Hyperion April 16, 2000

#3 I think I saw some doughnuts about a mile back

Recently a friend of mine was given his first speeding ticket, which had him a little depressed. My analysis of his driving had led me to conclude he was slower than the Japanese Government to apologize for WWII, so I chose to look on the bright side of his new NASCAR tendencies. To cheer him up though, I wrote a list of the top 13 things not to say when pulled over. Originally it was a top ten list but David Letterman is meaner than he looks. I also had to clean it up a bit for general audiences but some of the things might still offend you. Remember, the point is what NOT to say to a cop, not how to witness Jesus to him.



13. I just saw a couple of your friends. One was going to Market and two were fighting over roast beef. Shouldn't you be going home?

12. How many bribes am I going to have to pay tonight?

11. I'll have a cheeseburger, large fries and a chocolate milkshake.

10. I didn't know she was your daughter.

9. And I really didn't know the other woman was your wife.
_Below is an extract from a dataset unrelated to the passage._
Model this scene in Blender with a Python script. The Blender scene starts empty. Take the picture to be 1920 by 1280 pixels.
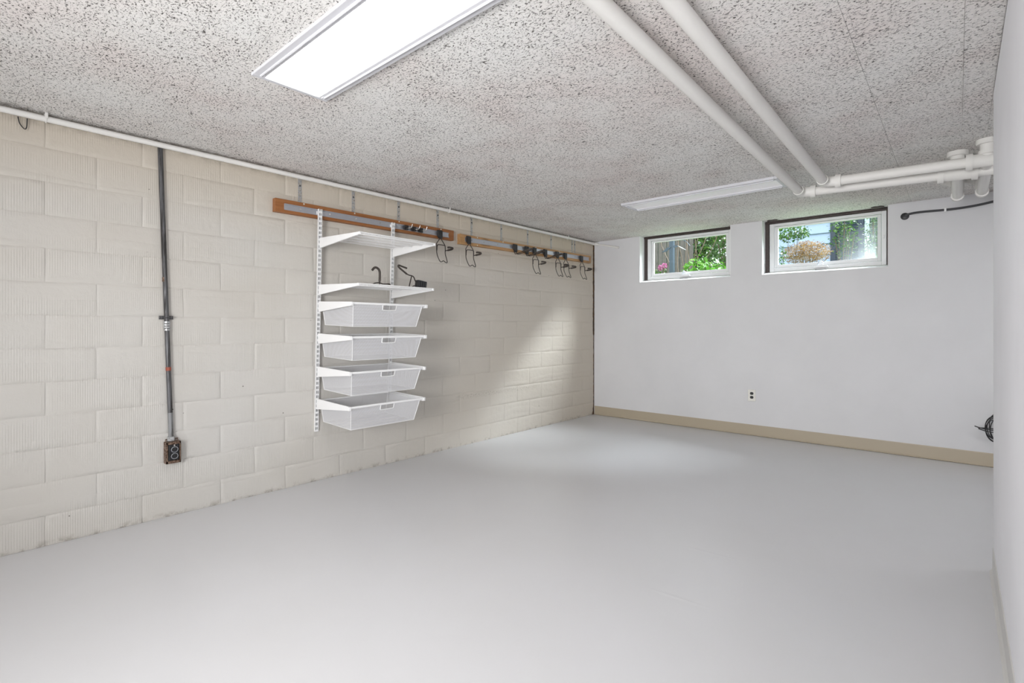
import bpy, bmesh, math, random
from mathutils import Vector, Matrix
random.seed(7)
PI = math.pi
S = bpy.context.scene
COL = S.collection

# ------------------------------------------------------------------ room dimensions (metres)
H = 2.15          # ceiling height
D = 5.43          # back wall
XP = 3.5325       # partition face on the right
YP = 3.12         # partition end
XR = 5.6          # far right wall
YF = -2.6         # wall behind the camera

# ------------------------------------------------------------------ camera
cam = bpy.data.cameras.new('camera')
cam.sensor_fit = 'HORIZONTAL'; cam.sensor_width = 36.0
cam.lens = 36.0 * 949.6 / 1920.0
cam.shift_y = -28.0 / 1920.0
cam.clip_start = 0.02; cam.clip_end = 200
co = bpy.data.objects.new('camera', cam); COL.objects.link(co)
co.location = (3.41, 0, 1.094); co.rotation_euler = (PI/2, 0, math.radians(41.3))
S.camera = co

# ------------------------------------------------------------------ sky, sun, exposure
SKY = 6.0; SUN = 21.0; LENS = 8.0; FILL_LENS_REAR = .5; FILL_LENS_BAY = 19.0; FILL = 25.0; FAR_FILL = 58.0
wd = bpy.data.worlds.new('sky'); S.world = wd; wd.use_nodes = True
wn = wd.node_tree.nodes; wl = wd.node_tree.links
bg = wn['Background']; bg.inputs['Strength'].default_value = SKY
# thin overcast: three times brighter overhead than at the horizon
tc = wn.new('ShaderNodeTexCoord'); sx = wn.new('ShaderNodeSeparateXYZ'); mr = wn.new('ShaderNodeMapRange'); cr = wn.new('ShaderNodeMix'); cr.data_type = 'RGBA'
wl.new(tc.outputs['Generated'], sx.inputs[0]); wl.new(sx.outputs['Z'], mr.inputs[0]); wl.new(mr.outputs[0], cr.inputs[0])
cr.inputs[6].default_value = (.30, .31, .33, 1); cr.inputs[7].default_value = (.88, .94, 1.0, 1); wl.new(cr.outputs[2], bg.inputs['Color'])
sun = bpy.data.lights.new('sun', 'SUN'); sun.energy = SUN; sun.angle = 0.52; sun.color = (.90, .95, 1)
so = bpy.data.objects.new('sun', sun); COL.objects.link(so)
so.rotation_euler = Vector((-.98, -1, -1.30)).to_track_quat('-Z', 'Y').to_euler()
fa = bpy.data.lights.new('rear_fill_light', 'AREA'); fa.shape = 'RECTANGLE'; fa.size = 3.2; fa.size_y = 1.7; fa.energy = FILL; fa.color = (1, 1, 1)  # added soft fill lamp behind the camera, evens out the room
fo = bpy.data.objects.new('rear_fill_light', fa); COL.objects.link(fo); fo.location = (1.75, YF+.08, 1.0); fo.rotation_euler = (math.radians(97), 0, 0)
fb = bpy.data.lights.new('far_corner_fill', 'AREA'); fb.shape = 'RECTANGLE'; fb.size = 1.1; fb.size_y = .9; fb.energy = FAR_FILL; fb.color = (1, 1, 1); fb.spread = math.radians(110)  # added soft fill lamp, aimed to brighten the far left corner
fo = bpy.data.objects.new('far_corner_fill', fb); COL.objects.link(fo); fo.location = (2.85, -1.5, 1.15)
fo.rotation_euler = (Vector((1.0, 5.2, 1.25))-fo.location).to_track_quat('-Z', 'Y').to_euler()
S.view_settings.view_transform = 'Standard'; S.view_settings.look = 'None'
S.view_settings.gamma = 1; S.view_settings.use_curve_mapping = False
S.view_settings.exposure = 0.0

# ------------------------------------------------------------------ material helpers
def mat(name, col=(.8,.8,.8), rough=.5, metal=0, spec=None):
    m = bpy.data.materials.new(name); m.use_nodes = True
    b = m.node_tree.nodes['Principled BSDF']
    b.inputs['Base Color'].default_value = (*col, 1); b.inputs['Roughness'].default_value = rough
    b.inputs['Metallic'].default_value = metal
    if spec is not None: b.inputs['Specular IOR Level'].default_value = spec
    return m
class NT:
    def __init__(s, m): s.m = m; s.t = m.node_tree; s.b = s.t.nodes['Principled BSDF']
    def n(s, typ, **kw):
        x = s.t.nodes.new(typ)
        for k, v in kw.items():
            if k.startswith('i_'):
                key = k[2:]; key = int(key) if key.isdigit() else key.replace('_', ' ')
                x.inputs[key].default_value = v
            else: setattr(x, k, v)
        return x
    def l(s, a, b): s.t.links.new(a, b)
    def pos(s): return s.n('ShaderNodeNewGeometry').outputs['Position']
    def mapped(s, src, sc):
        mp = s.n('ShaderNodeMapping'); mp.inputs['Scale'].default_value = sc; s.l(src, mp.inputs[0]); return mp.outputs[0]
    def noise(s, src, scale, detail=2, rough=.5):
        x = s.n('ShaderNodeTexNoise'); x.inputs['Scale'].default_value = scale; x.inputs['Detail'].default_value = detail
        x.inputs['Roughness'].default_value = rough; s.l(src, x.inputs['Vector']); return x.outputs['Fac']
    def ramp(s, src, stops):
        r = s.n('ShaderNodeValToRGB'); e = r.color_ramp.elements
        while len(e) < len(stops): e.new(.5)
        for i, (p, c) in enumerate(stops):
            e[i].position = p; e[i].color = (*c, 1) if len(c) == 3 else c
        s.l(src, r.inputs[0]); return r.outputs[0]
    def rng(s, src, a, b, c=0., d=1.):
        x = s.n('ShaderNodeMapRange', i_1=a, i_2=b, i_3=c, i_4=d); s.l(src, x.inputs[0]); return x.outputs[0]
    def math(s, op, a, b=None):
        x = s.n('ShaderNodeMath', operation=op)
        for i, v in enumerate((a, b)):
            if v is None: continue
            if isinstance(v, (int, float)): x.inputs[i].default_value = v
            else: s.l(v, x.inputs[i])
        return x.outputs[0]
    def mix(s, fac, a, b):
        x = s.n('ShaderNodeMix', data_type='RGBA')
        if isinstance(fac, (int, float)): x.inputs[0].default_value = fac
        else: s.l(fac, x.inputs[0])
        for i, v in ((6, a), (7, b)):
            if isinstance(v, tuple): x.inputs[i].default_value = (*v, 1)
            else: s.l(v, x.inputs[i])
        return x.outputs[2]
    def bump(s, h, dist, strength=1.0):
        x = s.n('ShaderNodeBump'); x.inputs['Distance'].default_value = dist; x.inputs['Strength'].default_value = strength
        s.l(h, x.inputs['Height']); s.l(x.outputs[0], s.b.inputs['Normal'])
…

8. I've got a body thawing in the trunk so I'm kind of pressured for time, here.

7. No more blowjobs!

6. Did you hear the one about the cop who pulls a guy over in and gets his head chopped off?

5. Sorry to hear about what happened to your family.......tomorrow.

4. Soouuueeeeeeeeey!!!!

3. Shouldn't you be racial profiling?

2. I'd kick your ass but I'm afraid your mom would break up with me.


#1. Give me a break, I've been drinking.